Page added on July 26, 2009
Christopher Steiner looks ahead and projects, $2 at a time, how rising gasoline prices will transform civilization.
During the summer of 2008, Americans found out just how much was too much to pay for gas. On July 11, a barrel of oil hit $147.27, which translated into $4.11 for a gallon of regular gas at the pump — the highest price ever reached in the U.S. And that was just the average. In some places, the price got close to $5 a gallon. It was the Summer of Pain.
Many people who’d never heard of “peak oil,” or who’d been trading in one SUV for another, or who’d scoffed at the idea that Americans would ever drive less, suddenly learned that when the price of a finite commodity spikes, even cherished habits change. And it’s not just about driving: Our entire American way of life, in fact much of the global economy, has been built over decades on cheap oil: Seafood and plastic toys from China can flow freely around the world. The price of bread and milk stays low. Airlines can engage in price wars.
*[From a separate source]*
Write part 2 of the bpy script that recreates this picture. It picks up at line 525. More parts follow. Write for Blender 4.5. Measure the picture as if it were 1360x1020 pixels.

But when the price of oil rises dramatically, inflation can kick in, scarcity can become the order of the day, freeways empty, General Motors and Chrysler slide into bankruptcy, and the American way of life grinds to a halt. Of course, after the price of oil crested in 2008, it quickly collapsed, leading some observers to speculate that the Summer of Pain was a blip on the radar.
But for the first six months of this year, the price was steadily rising. Though it has stabilized and even fallen in recent weeks, it may begin a slow, undulant march until gas literally costs too much for anyone.